What's in your referrer logs?
Check out Disturbing Search Requests for all of the greatest, weirdest and sickest search requests that lead people to, usually, the most non-related site possible.

Weirdest one I ever got was for "carp lure". Don't they know that anything shiny and metallic, like a can of Bud Light, works just fine?

Make your own avatar
That way, you don't have to have some stupid picture of a celebrity in that little side window next to your comments.

Remember Fensler?
He was the guy that did those great voice overs for the GI Joe cartoons. Well, he was approached by a band to do a similar thing with some of their backstage footage.
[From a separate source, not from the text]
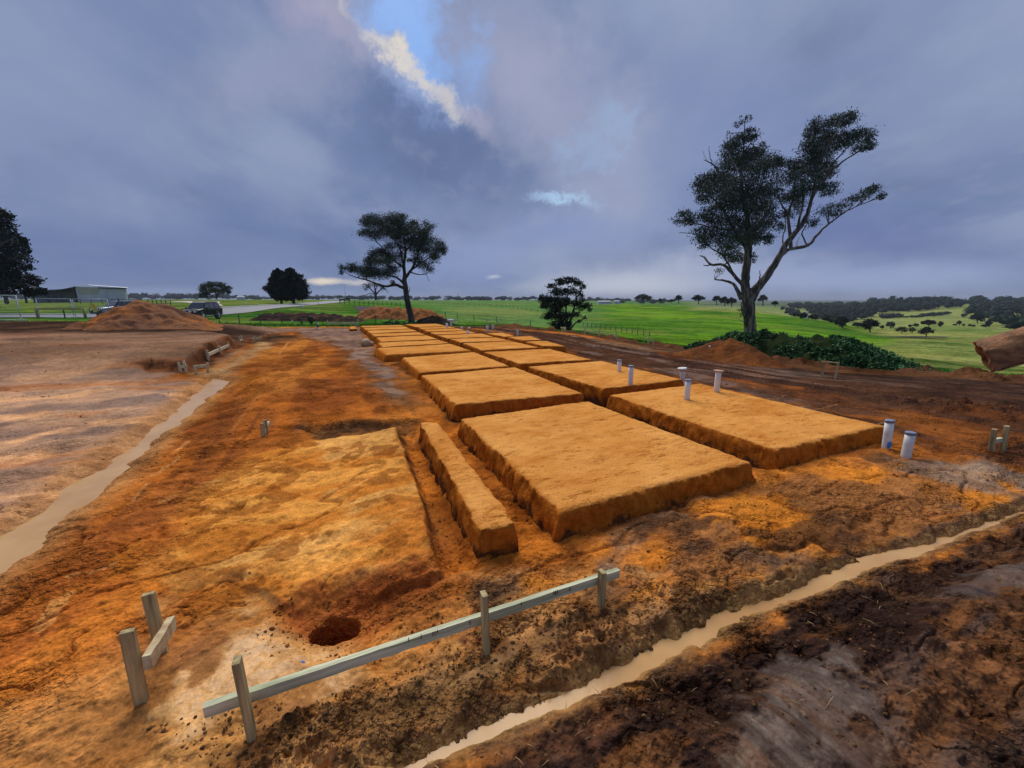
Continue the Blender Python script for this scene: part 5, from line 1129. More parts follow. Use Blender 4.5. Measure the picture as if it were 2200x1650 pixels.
# ------------------------------------------------------------------ white pipes
def pipe(px_base, px_top, z, label, d=.11, cap='cap', flange=None, extra=None):
    b = up(*px_base, z) if z is not None else hit(*px_base); t = atY(*px_top, b.y)
    root = empty('drain_pipe', b); tag(root, label, 'pipe', 'white drain pipes standing in the site')
    ax = (t - b); L = ax.length; ax.normalize()
    MB().tube([Vector((0, 0, 0)) - ax * .1, ax * L * .25, ax * L * .6, ax * (L - (.03 if cap else 0))], d / 2, 20).build('tube', M['pvc'], root)
    if cap: MB().tube([ax * (L - .032), ax * (L - .004), ax * L], [d * .535, d * .535, d * .5], 20).build('cap', M[cap], root)
    if flange: MB().tube([ax * (L - .06), ax * (L - .02), ax * (L - .02), ax * (L + .02)], [d * .55, d * .85, d * flange, d * flange], 22).build('socket', M['pvc'], root)
    if extra == 'disc': MB().tube([ax * (L - .0), ax * (L + .012)], d * .85, 22).build('disc', M['capbrown'], root)
    if extra == 'blue':
        c_ = ax * L * .3 + Vector((-.01, -d / 2 - .003, 0)); mb = MB(); mb.ico(c_, .03, 2, (1, .25, 1.5), .1); mb.build('paint_mark', M['bluepaint'], root)
    if extra == 'tee': MB().tube([ax * L + Vector((-d * 1.6, 0, 0)), ax * L + Vector((d * 1.6, 0, 0))], d * .55, 14).build('tee', M['pvc'], root)
    return root
pipe((1902, 974), (1912, 902), 0, 'capped white pipe with a blue paint mark at the corner of the wide sand pad', .092, extra='blue')
pipe((1944, 990), (1957, 928), 0, 'clean white capped pipe standing out in the mud past the wide pad', .098)
pipe((1475, 858), (1479, 815), PADZ, 'short grey capped white pipe inside the wide sand pad', .10)
pipe((1539, 842), (1544, 797), PADZ, 'taller white pipe topped by a muddy brown disc', .10, cap=None, extra='disc')
pipe((1466, 826), (1466, 792), 0.0, 'white pipe with a wide socket on top at the pad corner', .10, cap=None, flange=.98)
pipe((1354, 826), (1356, 785), PADZ, 'white pipe near the trench side of the second pad', .10)
pipe((1330, 798), (1331, 773), PADZ, 'white pipe standing further back on the second pad', .10)
pipe((1112, 722), (1112, 706.5), None, 'thin white pipe beside the middle small sand pad', .11)
pipe((1047, 715), (1047, 699), None, 'white pipe at the far corner of the short outer row of pads', .15)
pipe((1059, 707), (1060, 697.5), None, 'stubby white pipe alone on the dark mud beyond the pads', .15)
pipe((1005, 716.5), (1005, 711), PADZ, 'very short white pipe stub among the far pads', .16, cap=None)
pipe((992, 708), (992, 702), None, 'short white pipe stub beside the far pads', .15, cap=None)
pipe((969, 702.5), (969, 688), None, 'white pipe with a tee shaped top at the far end of the pads', .17, cap=None, extra='tee')
pipe((960, 704), (960, 694.5), PADZ, 'white pipe stub before the tee topped one', .14, cap=None)
pipe((896, 711), (896, 701), None, 'white pipe in the long trench between far pads', .16)
pipe((904, 696), (904, 686), None, 'white pipe beyond the last pad near the leaning gum', .15, cap=None)
pipe((1008, 706), (1008, 703.4), None, 'low white pipe end lying on the dark mud', .2, cap=None)
# ------------------------------------------------------------------ fences
def wirefence(pts, label, hgt, mat='blackpost', pw=.05, wires=3, cat='fence', name='wire_fence', group=None, per=None, wmat='wire', wr=.006):
    b0 = pts[0]; root = empty(name, b0); tag(root, label, cat, group); first = None
    for p in pts:
        if first is None:
            mb = MB(); mb.box((0, 0, hgt / 2 - .1), (pw, pw, hgt + .2), taper=.9); first = o = mb.build('post', M[mat], root)
        else: o = first.copy(); COL.objects.link(o); o.parent = root
        o.location = p - b0
    mb = MB()
    for k in range(wires):
        h = hgt * (.3 + .62 * k / max(1, wires - 1))
        for a, c_ in zip(pts, pts[1:]): mb.beam(a - b0 + Vector((0, 0, h)), c_ - b0 + Vector((0, 0, h)), wr * 2, wr * 2)
    mb.build('wire', M[wmat], root); return root
def alongY(nodes, n):
    out = resample([onY(u, Y, v) for u, v, Y in nodes], n); return [Vector((p.x, p.y, gz(p.x, p.y))) for p in out]
wirefence([onY(u, 35.5, 697) for u in (430, 472, 515, 560, 606, 650, 694, 733, 770, 808, 843, 878)], 'black star post fence running across the grass behind the sand pads', .8, pw=.055)
wirefence(alongY(((868, 655, 105), (884, 657, 85), (913, 664, 72), (957, 672, 62), (990, 677, 57), (1022, 682, 54), (1045, 686, 52), (1088, 691, 50), (1140, 698, 49)), 15), 'wire fence climbing from the mud edge towards the tan heap', .8, 'fencepost', .09, wmat='fencepost', wr=.008)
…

I don't think it's nearly as good as the GI Joe stuff, which I am going to go watch now, but it's not bad.

Wednesday, March 03, 2004

Finally, a way to ensure that your beef and chicken don't mingle.
There is a chip being developed that recognizes 32 different species in food samples. What does this mean? No more ordering one kind of fish and getting another. Or asking for chocolate meatshakes and getting vanilla instead.

Patent for Reconfigurable Action Figure
The technology behind the world saving Semi King.

Autobots.  Roll out!

Do the new 20 dollar bills have RFID?
I don't know, but this guy seems to think so. He microwaved a bunch of the new twenty dollar bills and they all burned in the same place. His explanation is that there is an RFID chip in each of the bills. My explanation would be that, since he microwaved them in a stack, he had a thermal maxima near the center of the bills, most likely because the bills aren't conductors, so the microwave fields would penetrate the bills rather than reflect off the surface of them.

Holy Crap! Holy Crap! Holy Crap!
This is what the internet was designed for. This is it's sole purpose. To serve me up a completely searchable and indexed database of every single Calvin and Hobbes strip created. Wow. This is the coolest freaking thing ever. I hope it lasts.

Daily Game(s)... flashback style
All of your favorites. Especially if you are me. And you have a predilection towards Asteroids, the single greatest game of all time.